**Written request:** Show all lines of the listing that hold the word "scene".

**Source material:**
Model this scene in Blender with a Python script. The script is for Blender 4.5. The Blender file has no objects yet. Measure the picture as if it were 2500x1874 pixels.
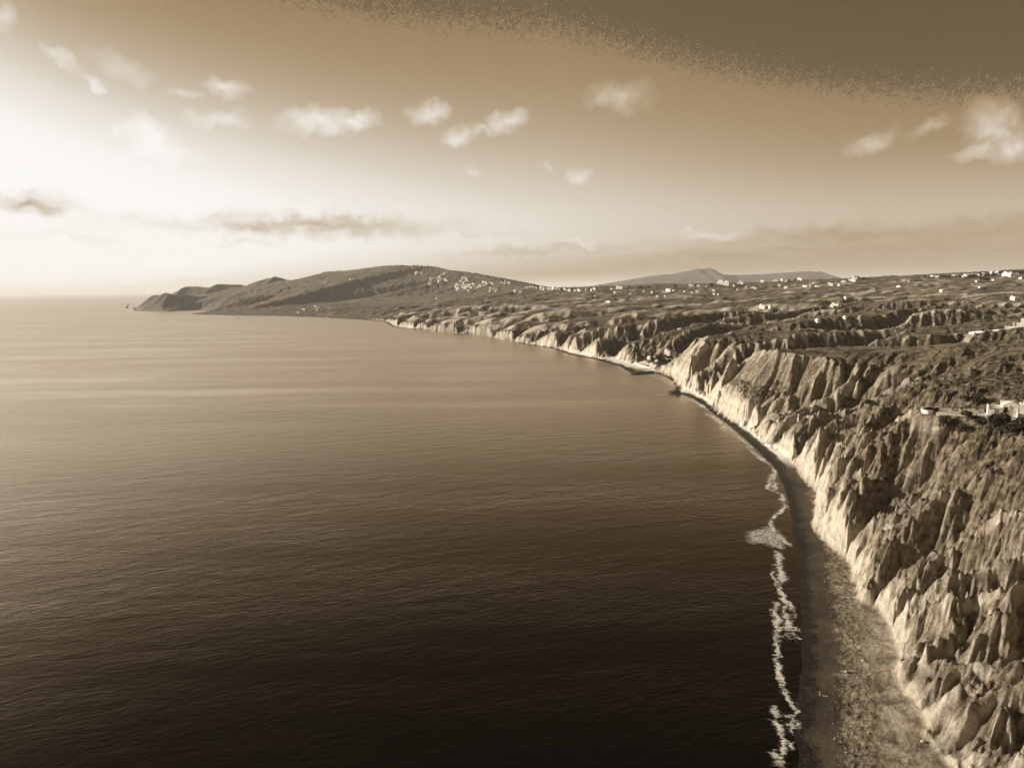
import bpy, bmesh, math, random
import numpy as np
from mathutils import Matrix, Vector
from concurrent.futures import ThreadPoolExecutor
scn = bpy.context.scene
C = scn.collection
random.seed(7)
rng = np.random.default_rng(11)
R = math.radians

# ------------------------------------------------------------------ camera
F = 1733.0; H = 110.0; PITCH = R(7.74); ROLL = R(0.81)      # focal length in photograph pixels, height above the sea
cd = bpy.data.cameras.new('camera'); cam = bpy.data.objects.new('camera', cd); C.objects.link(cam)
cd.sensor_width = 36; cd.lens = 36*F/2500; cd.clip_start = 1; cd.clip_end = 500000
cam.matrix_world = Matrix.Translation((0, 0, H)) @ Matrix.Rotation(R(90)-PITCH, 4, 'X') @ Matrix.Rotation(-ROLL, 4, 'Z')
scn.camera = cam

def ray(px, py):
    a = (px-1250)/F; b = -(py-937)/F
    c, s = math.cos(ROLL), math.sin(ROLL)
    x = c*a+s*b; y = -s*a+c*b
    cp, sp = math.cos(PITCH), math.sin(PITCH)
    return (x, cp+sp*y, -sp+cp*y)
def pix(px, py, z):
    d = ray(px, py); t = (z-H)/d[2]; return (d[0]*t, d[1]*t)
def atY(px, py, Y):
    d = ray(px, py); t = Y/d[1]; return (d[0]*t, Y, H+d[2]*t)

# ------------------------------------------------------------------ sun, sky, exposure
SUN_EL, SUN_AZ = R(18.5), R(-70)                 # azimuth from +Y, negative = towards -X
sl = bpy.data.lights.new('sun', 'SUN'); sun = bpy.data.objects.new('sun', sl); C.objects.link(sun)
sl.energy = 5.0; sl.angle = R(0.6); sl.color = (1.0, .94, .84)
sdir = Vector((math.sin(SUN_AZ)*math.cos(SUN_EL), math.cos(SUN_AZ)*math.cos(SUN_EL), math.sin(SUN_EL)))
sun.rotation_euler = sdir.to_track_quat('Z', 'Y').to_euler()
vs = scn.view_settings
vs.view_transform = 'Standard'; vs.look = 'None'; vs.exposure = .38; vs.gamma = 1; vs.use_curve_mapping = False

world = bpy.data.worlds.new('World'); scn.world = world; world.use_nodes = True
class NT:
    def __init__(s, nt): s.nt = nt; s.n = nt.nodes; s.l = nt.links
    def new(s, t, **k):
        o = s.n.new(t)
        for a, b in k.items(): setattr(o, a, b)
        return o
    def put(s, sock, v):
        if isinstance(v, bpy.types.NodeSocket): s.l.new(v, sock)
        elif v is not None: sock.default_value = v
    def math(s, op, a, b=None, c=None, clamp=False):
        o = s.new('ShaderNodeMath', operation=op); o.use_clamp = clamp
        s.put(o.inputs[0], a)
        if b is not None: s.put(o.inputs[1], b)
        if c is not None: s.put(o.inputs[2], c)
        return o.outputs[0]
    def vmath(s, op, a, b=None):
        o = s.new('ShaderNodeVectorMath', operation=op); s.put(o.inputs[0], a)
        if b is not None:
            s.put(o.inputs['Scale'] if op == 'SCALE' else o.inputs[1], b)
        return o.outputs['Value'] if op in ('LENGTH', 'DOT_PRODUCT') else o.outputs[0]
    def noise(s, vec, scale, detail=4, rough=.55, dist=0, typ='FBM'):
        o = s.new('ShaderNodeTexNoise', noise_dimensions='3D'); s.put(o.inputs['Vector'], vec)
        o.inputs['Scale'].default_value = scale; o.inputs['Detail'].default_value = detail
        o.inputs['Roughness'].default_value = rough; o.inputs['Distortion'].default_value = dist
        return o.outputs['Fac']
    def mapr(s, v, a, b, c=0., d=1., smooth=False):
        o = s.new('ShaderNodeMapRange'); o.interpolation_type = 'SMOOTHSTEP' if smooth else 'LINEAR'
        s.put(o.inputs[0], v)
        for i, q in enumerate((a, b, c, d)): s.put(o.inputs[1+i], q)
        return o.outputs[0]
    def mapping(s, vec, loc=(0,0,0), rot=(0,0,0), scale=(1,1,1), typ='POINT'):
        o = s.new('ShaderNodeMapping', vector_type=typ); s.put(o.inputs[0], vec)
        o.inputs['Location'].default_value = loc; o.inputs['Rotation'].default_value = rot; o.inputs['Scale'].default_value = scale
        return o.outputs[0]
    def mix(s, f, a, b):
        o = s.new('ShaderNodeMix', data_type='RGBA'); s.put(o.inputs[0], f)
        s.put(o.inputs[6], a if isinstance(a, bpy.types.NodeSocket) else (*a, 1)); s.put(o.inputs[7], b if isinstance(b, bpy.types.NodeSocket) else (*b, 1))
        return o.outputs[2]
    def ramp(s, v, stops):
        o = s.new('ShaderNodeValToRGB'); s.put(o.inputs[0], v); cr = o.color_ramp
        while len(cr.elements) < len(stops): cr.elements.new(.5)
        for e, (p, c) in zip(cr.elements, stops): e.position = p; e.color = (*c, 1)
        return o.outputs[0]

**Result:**
Model this scene in Blender with a Python script. The script is for Blender 4.5. The Blender file has no objects yet. Measure the picture as if it were 2500x1874 pixels.
scn = bpy.context.scene